*Data shown*.
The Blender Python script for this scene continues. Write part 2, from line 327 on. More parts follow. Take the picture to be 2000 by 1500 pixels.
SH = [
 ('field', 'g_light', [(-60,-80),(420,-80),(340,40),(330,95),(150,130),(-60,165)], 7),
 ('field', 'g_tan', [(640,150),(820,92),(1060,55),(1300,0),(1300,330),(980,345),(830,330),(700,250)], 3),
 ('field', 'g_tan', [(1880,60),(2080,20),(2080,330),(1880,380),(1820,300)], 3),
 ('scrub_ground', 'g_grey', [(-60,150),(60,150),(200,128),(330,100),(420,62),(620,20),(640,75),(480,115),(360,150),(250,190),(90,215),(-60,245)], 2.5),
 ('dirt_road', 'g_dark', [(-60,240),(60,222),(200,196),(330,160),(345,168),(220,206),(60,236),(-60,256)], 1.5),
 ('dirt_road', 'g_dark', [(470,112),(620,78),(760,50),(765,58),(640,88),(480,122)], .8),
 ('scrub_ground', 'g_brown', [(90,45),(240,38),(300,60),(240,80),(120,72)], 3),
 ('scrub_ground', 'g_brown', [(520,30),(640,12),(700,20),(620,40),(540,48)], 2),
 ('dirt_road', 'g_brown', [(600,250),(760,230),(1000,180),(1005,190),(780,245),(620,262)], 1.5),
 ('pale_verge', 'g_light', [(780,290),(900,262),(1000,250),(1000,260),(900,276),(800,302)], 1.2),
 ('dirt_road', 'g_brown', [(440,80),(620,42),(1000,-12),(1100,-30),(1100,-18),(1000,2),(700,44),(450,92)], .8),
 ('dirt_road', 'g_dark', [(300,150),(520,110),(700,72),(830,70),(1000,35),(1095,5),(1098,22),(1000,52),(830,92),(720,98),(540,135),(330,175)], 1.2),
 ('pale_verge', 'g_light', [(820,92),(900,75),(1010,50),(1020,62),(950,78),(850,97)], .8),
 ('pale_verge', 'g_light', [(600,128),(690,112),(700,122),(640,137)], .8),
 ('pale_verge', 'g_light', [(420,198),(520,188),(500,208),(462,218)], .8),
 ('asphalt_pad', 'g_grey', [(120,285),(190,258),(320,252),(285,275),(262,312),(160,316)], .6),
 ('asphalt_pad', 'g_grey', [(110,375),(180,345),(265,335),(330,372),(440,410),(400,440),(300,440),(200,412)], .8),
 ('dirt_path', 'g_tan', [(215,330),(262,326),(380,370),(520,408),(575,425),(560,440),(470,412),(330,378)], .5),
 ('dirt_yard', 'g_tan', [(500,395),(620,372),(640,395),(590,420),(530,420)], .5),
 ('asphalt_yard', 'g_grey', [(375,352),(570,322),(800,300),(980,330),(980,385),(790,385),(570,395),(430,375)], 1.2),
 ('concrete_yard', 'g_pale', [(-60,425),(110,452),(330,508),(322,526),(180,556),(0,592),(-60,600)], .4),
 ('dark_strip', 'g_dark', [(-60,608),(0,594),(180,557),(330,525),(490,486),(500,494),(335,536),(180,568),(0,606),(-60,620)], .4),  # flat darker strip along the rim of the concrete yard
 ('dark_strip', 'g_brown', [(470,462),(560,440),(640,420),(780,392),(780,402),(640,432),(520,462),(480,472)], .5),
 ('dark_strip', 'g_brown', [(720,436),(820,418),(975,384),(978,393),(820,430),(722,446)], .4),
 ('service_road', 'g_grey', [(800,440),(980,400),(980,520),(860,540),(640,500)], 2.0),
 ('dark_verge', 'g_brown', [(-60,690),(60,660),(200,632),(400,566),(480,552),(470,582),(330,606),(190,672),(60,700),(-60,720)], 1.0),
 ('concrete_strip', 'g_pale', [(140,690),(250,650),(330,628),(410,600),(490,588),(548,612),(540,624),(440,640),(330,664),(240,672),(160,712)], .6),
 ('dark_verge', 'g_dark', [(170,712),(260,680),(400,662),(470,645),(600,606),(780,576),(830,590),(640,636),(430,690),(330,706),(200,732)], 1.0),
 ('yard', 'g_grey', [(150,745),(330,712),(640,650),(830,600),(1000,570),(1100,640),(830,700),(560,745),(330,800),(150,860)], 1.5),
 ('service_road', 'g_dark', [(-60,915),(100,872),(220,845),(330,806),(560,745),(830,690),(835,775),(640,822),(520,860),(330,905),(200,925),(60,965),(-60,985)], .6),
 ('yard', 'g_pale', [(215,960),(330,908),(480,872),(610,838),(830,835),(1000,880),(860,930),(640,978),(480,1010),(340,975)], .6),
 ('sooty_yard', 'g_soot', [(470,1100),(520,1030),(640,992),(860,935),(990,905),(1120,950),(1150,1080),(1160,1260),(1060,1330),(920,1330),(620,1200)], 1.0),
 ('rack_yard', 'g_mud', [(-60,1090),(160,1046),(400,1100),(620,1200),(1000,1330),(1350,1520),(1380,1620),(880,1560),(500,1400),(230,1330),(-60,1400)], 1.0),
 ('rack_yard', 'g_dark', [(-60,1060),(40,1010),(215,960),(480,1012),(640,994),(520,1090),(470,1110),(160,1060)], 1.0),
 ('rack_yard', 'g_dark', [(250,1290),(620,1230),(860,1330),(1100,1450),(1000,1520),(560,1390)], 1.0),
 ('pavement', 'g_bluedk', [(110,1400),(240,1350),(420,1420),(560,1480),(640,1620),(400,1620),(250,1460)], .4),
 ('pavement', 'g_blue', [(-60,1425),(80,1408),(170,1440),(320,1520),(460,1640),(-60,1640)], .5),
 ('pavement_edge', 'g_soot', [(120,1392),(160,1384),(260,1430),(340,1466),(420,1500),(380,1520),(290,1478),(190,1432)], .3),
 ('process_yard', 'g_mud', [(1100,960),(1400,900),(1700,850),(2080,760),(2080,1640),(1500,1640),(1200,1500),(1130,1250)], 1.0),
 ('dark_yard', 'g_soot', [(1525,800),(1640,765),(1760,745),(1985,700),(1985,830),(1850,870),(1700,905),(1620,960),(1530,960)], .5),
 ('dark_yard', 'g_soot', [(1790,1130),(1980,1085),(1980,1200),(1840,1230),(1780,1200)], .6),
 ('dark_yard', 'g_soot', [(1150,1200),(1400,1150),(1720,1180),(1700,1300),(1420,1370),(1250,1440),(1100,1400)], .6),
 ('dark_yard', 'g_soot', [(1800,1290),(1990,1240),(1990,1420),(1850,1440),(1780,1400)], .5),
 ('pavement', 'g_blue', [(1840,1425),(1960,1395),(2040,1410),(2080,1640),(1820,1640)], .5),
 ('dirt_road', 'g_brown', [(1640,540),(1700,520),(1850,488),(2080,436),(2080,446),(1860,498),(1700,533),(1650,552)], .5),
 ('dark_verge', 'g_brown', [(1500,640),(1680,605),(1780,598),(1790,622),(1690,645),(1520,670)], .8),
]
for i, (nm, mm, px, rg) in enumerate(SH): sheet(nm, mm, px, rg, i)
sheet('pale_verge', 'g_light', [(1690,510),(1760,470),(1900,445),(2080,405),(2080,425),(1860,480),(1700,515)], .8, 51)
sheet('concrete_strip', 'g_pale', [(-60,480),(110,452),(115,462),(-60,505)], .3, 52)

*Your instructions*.
Reproduce the material verbatim, line by line.

*Problem solution*.
The Blender Python script for this scene continues. Write part 2, from line 327 on. More parts follow. Take the picture to be 2000 by 1500 pixels.
SH = [
 ('field', 'g_light', [(-60,-80),(420,-80),(340,40),(330,95),(150,130),(-60,165)], 7),
 ('field', 'g_tan', [(640,150),(820,92),(1060,55),(1300,0),(1300,330),(980,345),(830,330),(700,250)], 3),
 ('field', 'g_tan', [(1880,60),(2080,20),(2080,330),(1880,380),(1820,300)], 3),
 ('scrub_ground', 'g_grey', [(-60,150),(60,150),(200,128),(330,100),(420,62),(620,20),(640,75),(480,115),(360,150),(250,190),(90,215),(-60,245)], 2.5),
 ('dirt_road', 'g_dark', [(-60,240),(60,222),(200,196),(330,160),(345,168),(220,206),(60,236),(-60,256)], 1.5),
 ('dirt_road', 'g_dark', [(470,112),(620,78),(760,50),(765,58),(640,88),(480,122)], .8),
 ('scrub_ground', 'g_brown', [(90,45),(240,38),(300,60),(240,80),(120,72)], 3),
 ('scrub_ground', 'g_brown', [(520,30),(640,12),(700,20),(620,40),(540,48)], 2),
 ('dirt_road', 'g_brown', [(600,250),(760,230),(1000,180),(1005,190),(780,245),(620,262)], 1.5),
 ('pale_verge', 'g_light', [(780,290),(900,262),(1000,250),(1000,260),(900,276),(800,302)], 1.2),
 ('dirt_road', 'g_brown', [(440,80),(620,42),(1000,-12),(1100,-30),(1100,-18),(1000,2),(700,44),(450,92)], .8),
 ('dirt_road', 'g_dark', [(300,150),(520,110),(700,72),(830,70),(1000,35),(1095,5),(1098,22),(1000,52),(830,92),(720,98),(540,135),(330,175)], 1.2),
 ('pale_verge', 'g_light', [(820,92),(900,75),(1010,50),(1020,62),(950,78),(850,97)], .8),
 ('pale_verge', 'g_light', [(600,128),(690,112),(700,122),(640,137)], .8),
 ('pale_verge', 'g_light', [(420,198),(520,188),(500,208),(462,218)], .8),
 ('asphalt_pad', 'g_grey', [(120,285),(190,258),(320,252),(285,275),(262,312),(160,316)], .6),
 ('asphalt_pad', 'g_grey', [(110,375),(180,345),(265,335),(330,372),(440,410),(400,440),(300,440),(200,412)], .8),
 ('dirt_path', 'g_tan', [(215,330),(262,326),(380,370),(520,408),(575,425),(560,440),(470,412),(330,378)], .5),
 ('dirt_yard', 'g_tan', [(500,395),(620,372),(640,395),(590,420),(530,420)], .5),
 ('asphalt_yard', 'g_grey', [(375,352),(570,322),(800,300),(980,330),(980,385),(790,385),(570,395),(430,375)], 1.2),
 ('concrete_yard', 'g_pale', [(-60,425),(110,452),(330,508),(322,526),(180,556),(0,592),(-60,600)], .4),
 ('dark_strip', 'g_dark', [(-60,608),(0,594),(180,557),(330,525),(490,486),(500,494),(335,536),(180,568),(0,606),(-60,620)], .4),  # flat darker strip along the rim of the concrete yard
 ('dark_strip', 'g_brown', [(470,462),(560,440),(640,420),(780,392),(780,402),(640,432),(520,462),(480,472)], .5),
 ('dark_strip', 'g_brown', [(720,436),(820,418),(975,384),(978,393),(820,430),(722,446)], .4),
 ('service_road', 'g_grey', [(800,440),(980,400),(980,520),(860,540),(640,500)], 2.0),
 ('dark_verge', 'g_brown', [(-60,690),(60,660),(200,632),(400,566),(480,552),(470,582),(330,606),(190,672),(60,700),(-60,720)], 1.0),
 ('concrete_strip', 'g_pale', [(140,690),(250,650),(330,628),(410,600),(490,588),(548,612),(540,624),(440,640),(330,664),(240,672),(160,712)], .6),
 ('dark_verge', 'g_dark', [(170,712),(260,680),(400,662),(470,645),(600,606),(780,576),(830,590),(640,636),(430,690),(330,706),(200,732)], 1.0),
 ('yard', 'g_grey', [(150,745),(330,712),(640,650),(830,600),(1000,570),(1100,640),(830,700),(560,745),(330,800),(150,860)], 1.5),
 ('service_road', 'g_dark', [(-60,915),(100,872),(220,845),(330,806),(560,745),(830,690),(835,775),(640,822),(520,860),(330,905),(200,925),(60,965),(-60,985)], .6),
 ('yard', 'g_pale', [(215,960),(330,908),(480,872),(610,838),(830,835),(1000,880),(860,930),(640,978),(480,1010),(340,975)], .6),
 ('sooty_yard', 'g_soot', [(470,1100),(520,1030),(640,992),(860,935),(990,905),(1120,950),(1150,1080),(1160,1260),(1060,1330),(920,1330),(620,1200)], 1.0),
 ('rack_yard', 'g_mud', [(-60,1090),(160,1046),(400,1100),(620,1200),(1000,1330),(1350,1520),(1380,1620),(880,1560),(500,1400),(230,1330),(-60,1400)], 1.0),
 ('rack_yard', 'g_dark', [(-60,1060),(40,1010),(215,960),(480,1012),(640,994),(520,1090),(470,1110),(160,1060)], 1.0),
 ('rack_yard', 'g_dark', [(250,1290),(620,1230),(860,1330),(1100,1450),(1000,1520),(560,1390)], 1.0),
 ('pavement', 'g_bluedk', [(110,1400),(240,1350),(420,1420),(560,1480),(640,1620),(400,1620),(250,1460)], .4),
 ('pavement', 'g_blue', [(-60,1425),(80,1408),(170,1440),(320,1520),(460,1640),(-60,1640)], .5),
 ('pavement_edge', 'g_soot', [(120,1392),(160,1384),(260,1430),(340,1466),(420,1500),(380,1520),(290,1478),(190,1432)], .3),
 ('process_yard', 'g_mud', [(1100,960),(1400,900),(1700,850),(2080,760),(2080,1640),(1500,1640),(1200,1500),(1130,1250)], 1.0),
 ('dark_yard', 'g_soot', [(1525,800),(1640,765),(1760,745),(1985,700),(1985,830),(1850,870),(1700,905),(1620,960),(1530,960)], .5),
 ('dark_yard', 'g_soot', [(1790,1130),(1980,1085),(1980,1200),(1840,1230),(1780,1200)], .6),
 ('dark_yard', 'g_soot', [(1150,1200),(1400,1150),(1720,1180),(1700,1300),(1420,1370),(1250,1440),(1100,1400)], .6),
 ('dark_yard', 'g_soot', [(1800,1290),(1990,1240),(1990,1420),(1850,1440),(1780,1400)], .5),
 ('pavement', 'g_blue', [(1840,1425),(1960,1395),(2040,1410),(2080,1640),(1820,1640)], .5),
 ('dirt_road', 'g_brown', [(1640,540),(1700,520),(1850,488),(2080,436),(2080,446),(1860,498),(1700,533),(1650,552)], .5),
 ('dark_verge', 'g_brown', [(1500,640),(1680,605),(1780,598),(1790,622),(1690,645),(1520,670)], .8),
]
for i, (nm, mm, px, rg) in enumerate(SH): sheet(nm, mm, px, rg, i)
sheet('pale_verge', 'g_light', [(1690,510),(1760,470),(1900,445),(2080,405),(2080,425),(1860,480),(1700,515)], .8, 51)
sheet('concrete_strip', 'g_pale', [(-60,480),(110,452),(115,462),(-60,505)], .3, 52)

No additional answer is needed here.